- **Stated task**:
Print nothing but the lines from the start of the listing below through the line that contains "return o + d * ((zl - o.z) / d.z)". Do not include the pictures.

- **Data shown**:
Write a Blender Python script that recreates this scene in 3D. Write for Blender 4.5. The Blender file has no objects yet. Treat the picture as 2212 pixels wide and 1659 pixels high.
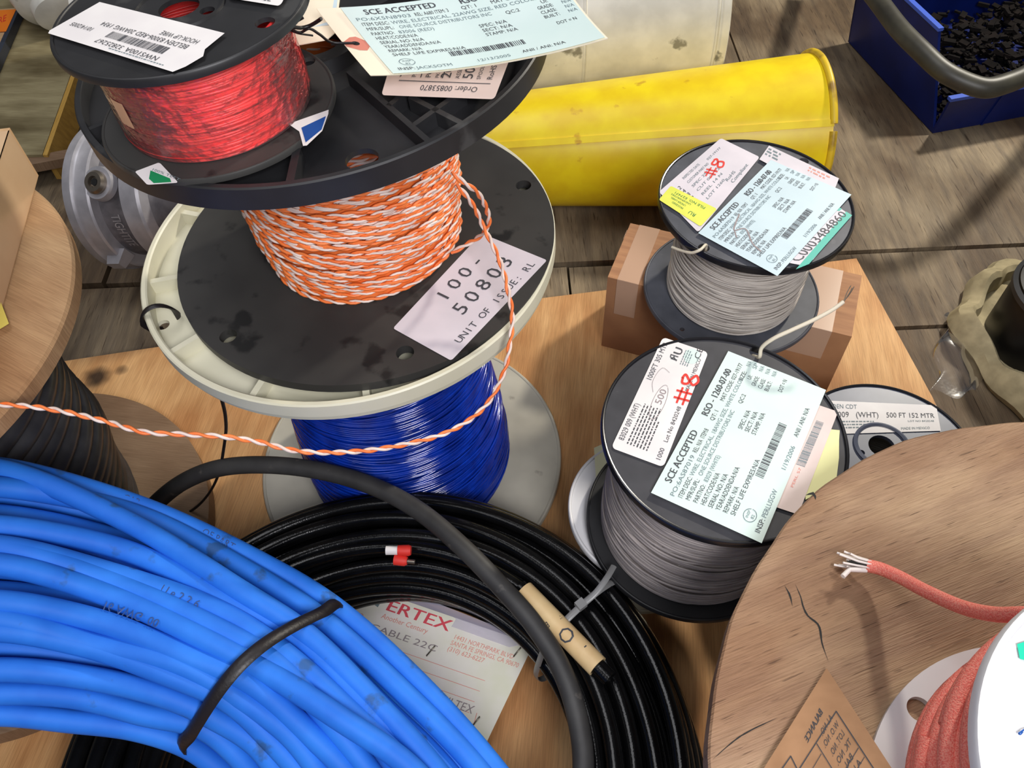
import bpy, math, random
import numpy as np
from mathutils import Vector, Matrix, Quaternion
from mathutils.geometry import delaunay_2d_cdt
random.seed(7); rng = np.random.default_rng(7)
SC = bpy.context.scene; COL = SC.collection
PI = math.pi
# ------------------------------------------------------------------ camera
F, TH, RO, H = 1768.75, math.radians(52.7375), math.radians(-2.5403), 0.69182
_s, _c = math.sin(TH), math.cos(TH)
R_, U_, F_ = Vector((1, 0, 0)), Vector((0, _s, _c)), Vector((0, _c, -_s))
X_ = math.cos(RO) * R_ + math.sin(RO) * U_
Y_ = -math.sin(RO) * R_ + math.cos(RO) * U_
EYE = Vector((0, 0, H))
cam = bpy.data.cameras.new('camera'); co = bpy.data.objects.new('camera', cam); COL.objects.link(co)
m = Matrix.Identity(4)
for i, v in enumerate((X_, Y_, -F_)):
    for j in range(3): m[j][i] = v[j]
m.translation = EYE; co.matrix_world = m
cam.sensor_width = 36; cam.sensor_fit = 'HORIZONTAL'; cam.lens = F / 2212 * 36; cam.clip_start = .01; cam.clip_end = 50
SC.camera = co

def ray(u, v): return X_ * ((u - 1106) / F) + Y_ * (-(v - 829.5) / F) + F_
def P(u, v, z=0.0):
    """sight line of a photo point met with the level z"""
    d = ray(u, v); return EYE + d * ((z - H) / d.z)
def PF(M, u, v, zl=0.0):
    """sight line met with plane z=zl of frame M, as local point"""
    Mi = M.inverted(); o = Mi @ EYE; d = Mi.to_3x3() @ ray(u, v)
    return o + d * ((zl - o.z) / d.z)

# ------------------------------------------------------------------ materials
def lin(c):
    return tuple(((x / 255) / 12.92 if x / 255 <= .04045 else ((x / 255 + .055) / 1.055) ** 2.4) for x in c) + (1,)
MATS = {}
def mat(name, c, rough=.5, c2=None, scale=40, stretch=(1, 1, 1), rot=0, bump=0, metal=0, spec=.5, coat=0, lo=.35, hi=.65, spots=None, detail=4, dist=0, bscale=None):
    if name in MATS: return MATS[name]
    M = bpy.data.materials.new(name); M.use_nodes = True; n = M.node_tree.nodes; L = M.node_tree.links
    b = n['Principled BSDF']
    b.inputs['Base Color'].default_value = lin(c); b.inputs['Roughness'].default_value = rough
    b.inputs['Metallic'].default_value = metal; b.inputs['Specular IOR Level'].default_value = spec
    b.inputs['Coat Weight'].default_value = coat
    tc = n.new('ShaderNodeTexCoord'); mp = n.new('ShaderNodeMapping'); L.new(tc.outputs['Object'], mp.inputs[0])
    mp.inputs['Rotation'].default_value = (0, 0, rot)
    mp2 = n.new('ShaderNodeMapping'); L.new(mp.outputs[0], mp2.inputs[0]); mp2.inputs['Scale'].default_value = stretch
    tx = n.new('ShaderNodeTexNoise'); L.new(mp2.outputs[0], tx.inputs['Vector'])
    tx.inputs['Scale'].default_value = scale; tx.inputs['Detail'].default_value = detail; tx.inputs['Distortion'].default_value = dist
    out = None
    if c2 is not None:
        r = n.new('ShaderNodeValToRGB'); L.new(tx.outputs['Fac'], r.inputs[0])
        r.color_ramp.elements[0].position = lo; r.color_ramp.elements[0].color = lin(c2)
        r.color_ramp.elements[1].position = hi; r.color_ramp.elements[1].color = lin(c)
        out = r.outputs[0]
    if spots:
        sc, sccol, th = spots
        t2 = n.new('ShaderNodeTexNoise'); L.new(mp.outputs[0], t2.inputs['Vector']); t2.inputs['Scale'].default_value = sc; t2.inputs['Detail'].default_value = 5
        r2 = n.new('ShaderNodeValToRGB'); L.new(t2.outputs['Fac'], r2.inputs[0])
        r2.color_ramp.elements[0].position = th; r2.color_ramp.elements[0].color = (0, 0, 0, 1)
        r2.color_ramp.elements[1].position = th + .06; r2.color_ramp.elements[1].color = (1, 1, 1, 1)
        mx = n.new('ShaderNodeMixRGB'); L.new(r2.outputs[0], mx.inputs[0]); mx.inputs[2].default_value = lin(sccol)
        if out is not None: L.new(out, mx.inputs[1])
        else: mx.inputs[1].default_value = lin(c)
        out = mx.outputs[0]
    if out is not None: L.new(out, b.inputs['Base Color'])
    if bump:
        bp = n.new('ShaderNodeBump'); bp.inputs['Strength'].default_value = bump; bp.inputs['Distance'].default_value = .001
        src = tx
        if bscale:
            src = n.new('ShaderNodeTexNoise'); L.new(mp2.outputs[0], src.inputs['Vector']); src.inputs['Scale'].default_value = bscale
        L.new(src.outputs['Fac'], bp.inputs['Height']); L.new(bp.outputs[0], b.inputs['Normal'])
    MATS[name] = M
    return M

def wood(name, dark, light, rot, scale=14, ratio=14, rough=.6, bump=.25, cracks=None, blot=None, stain=None):
    """streaky wood: long stretched noise, finer fibre noise, optional blotches and cracks"""
    M = bpy.data.materials.new(name); M.use_nodes = True; n = M.node_tree.nodes; L = M.node_tree.links
    b = n['Principled BSDF']; b.inputs['Roughness'].default_value = rough; b.inputs['Specular IOR Level'].default_value = .3
    tc = n.new('ShaderNodeTexCoord'); mp = n.new('ShaderNodeMapping'); L.new(tc.outputs['Object'], mp.inputs[0]); mp.inputs['Rotation'].default_value = (0, 0, rot)
    def noise(st, sc, de=5, di=0):
        q = n.new('ShaderNodeMapping'); L.new(mp.outputs[0], q.inputs[0]); q.inputs['Scale'].default_value = st
        t = n.new('ShaderNodeTexNoise'); L.new(q.outputs[0], t.inputs['Vector']); t.inputs['Scale'].default_value = sc
        t.inputs['Detail'].default_value = de; t.inputs['Distortion'].default_value = di; return t.outputs['Fac']
    def ramp(f, a, bb, ca, cb):
        r = n.new('ShaderNodeValToRGB'); L.new(f, r.inputs[0])
        r.color_ramp.elements[0].position = a; r.color_ramp.elements[0].color = ca
        r.color_ramp.elements[1].position = bb; r.color_ramp.elements[1].color = cb; return r.outputs[0]
    base = ramp(noise((1, ratio, 1), scale, 5, .6), .3, .7, lin(dark), lin(light))
    def mul(a, f, s):
        x = n.new('ShaderNodeMixRGB'); x.blend_type = 'MULTIPLY'; x.inputs[0].default_value = s
        L.new(a, x.inputs[1]); L.new(f, x.inputs[2]); return x.outputs[0]
    fib = noise((2, 60, 2), 22, 3)
    base = mul(base, ramp(fib, .35, .6, (.55, .5, .46, 1), (1, 1, 1, 1)), .45)
    if blot:
        base = mul(base, ramp(noise((1, 1.6, 1), blot[0], 3), .38, .62, lin(blot[1]), (1, 1, 1, 1)), blot[2])
    if cracks:
        base = mul(base, ramp(noise((3, 50, 3), cracks, 2), .30, .36, (.25, .2, .17, 1), (1, 1, 1, 1)), .7)
    if stain:
        for (sx, sy, sr) in stain:
            vm = n.new('ShaderNodeVectorMath'); vm.operation = 'DISTANCE'; L.new(tc.outputs['Object'], vm.inputs[0]); vm.inputs[1].default_value = (sx, sy, 0)
            ns = n.new('ShaderNodeTexNoise'); L.new(tc.outputs['Object'], ns.inputs['Vector']); ns.inputs['Scale'].default_value = 30
            ad = n.new('ShaderNodeMath'); ad.operation = 'MULTIPLY_ADD'; L.new(ns.outputs['Fac'], ad.inputs[0]); ad.inputs[1].default_value = sr; L.new(vm.outputs['Value'], ad.inputs[2])
            base = mul(base, ramp(ad.outputs[0], sr * .85, sr * 1.25, lin((60, 58, 66)), (1, 1, 1, 1)), .95)
    L.new(base, b.inputs['Base Color'])
    bp = n.new('ShaderNodeBump'); bp.inputs['Strength'].default_value = bump; bp.inputs['Distance'].default_value = .001
    L.new(fib, bp.inputs['Height']); L.new(bp.outputs[0], b.inputs['Normal'])
    MATS[name] = M; return M

def clear(name, tint, alpha, rough=.08, bump=.6, bs=60, gloss=1.0):
    M = bpy.data.materials.new(name); M.use_nodes = True; n = M.node_tree.nodes; L = M.node_tree.links
    b = n['Principled BSDF']; b.inputs['Base Color'].default_value = lin(tint); b.inputs['Roughness'].default_value = rough
    tr = n.new('ShaderNodeBsdfTransparent'); gl = n.new('ShaderNodeBsdfGlossy'); gl.inputs['Roughness'].default_value = rough
    fr = n.new('ShaderNodeFresnel'); fr.inputs[0].default_value = 1.45
    t = n.new('ShaderNodeTexNoise'); t.inputs['Scale'].default_value = bs; t.inputs['Detail'].default_value = 3
    tc = n.new('ShaderNodeTexCoord'); L.new(tc.outputs['Object'], t.inputs['Vector'])
    bp = n.new('ShaderNodeBump'); bp.inputs['Strength'].default_value = bump; bp.inputs['Distance'].default_value = .002; L.new(t.outputs['Fac'], bp.inputs['Height'])
    for q in (gl, fr, b): L.new(bp.outputs[0], q.inputs['Normal'])
    m1 = n.new('ShaderNodeMixShader'); m1.inputs[0].default_value = alpha; L.new(tr.outputs[0], m1.inputs[1]); L.new(b.outputs[0], m1.inputs[2])
    mu = n.new('ShaderNodeMath'); mu.operation = 'MULTIPLY'; mu.inputs[1].default_value = gloss; L.new(fr.outputs[0], mu.inputs[0]); m2 = n.new('ShaderNodeMixShader'); L.new(mu.outputs[0], m2.inputs[0]); L.new(m1.outputs[0], m2.inputs[1]); L.new(gl.outputs[0], m2.inputs[2])
    L.new(m2.outputs[0], n['Material Output'].inputs['Surface']); MATS[name] = M; return M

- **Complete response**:
Write a Blender Python script that recreates this scene in 3D. Write for Blender 4.5. The Blender file has no objects yet. Treat the picture as 2212 pixels wide and 1659 pixels high.
import bpy, math, random
import numpy as np
from mathutils import Vector, Matrix, Quaternion
from mathutils.geometry import delaunay_2d_cdt
random.seed(7); rng = np.random.default_rng(7)
SC = bpy.context.scene; COL = SC.collection
PI = math.pi
# ------------------------------------------------------------------ camera
F, TH, RO, H = 1768.75, math.radians(52.7375), math.radians(-2.5403), 0.69182
_s, _c = math.sin(TH), math.cos(TH)
R_, U_, F_ = Vector((1, 0, 0)), Vector((0, _s, _c)), Vector((0, _c, -_s))
X_ = math.cos(RO) * R_ + math.sin(RO) * U_
Y_ = -math.sin(RO) * R_ + math.cos(RO) * U_
EYE = Vector((0, 0, H))
cam = bpy.data.cameras.new('camera'); co = bpy.data.objects.new('camera', cam); COL.objects.link(co)
m = Matrix.Identity(4)
for i, v in enumerate((X_, Y_, -F_)):
    for j in range(3): m[j][i] = v[j]
m.translation = EYE; co.matrix_world = m
cam.sensor_width = 36; cam.sensor_fit = 'HORIZONTAL'; cam.lens = F / 2212 * 36; cam.clip_start = .01; cam.clip_end = 50
SC.camera = co

def ray(u, v): return X_ * ((u - 1106) / F) + Y_ * (-(v - 829.5) / F) + F_
def P(u, v, z=0.0):
    """sight line of a photo point met with the level z"""
    d = ray(u, v); return EYE + d * ((z - H) / d.z)
def PF(M, u, v, zl=0.0):
    """sight line met with plane z=zl of frame M, as local point"""
    Mi = M.inverted(); o = Mi @ EYE; d = Mi.to_3x3() @ ray(u, v)
    return o + d * ((zl - o.z) / d.z)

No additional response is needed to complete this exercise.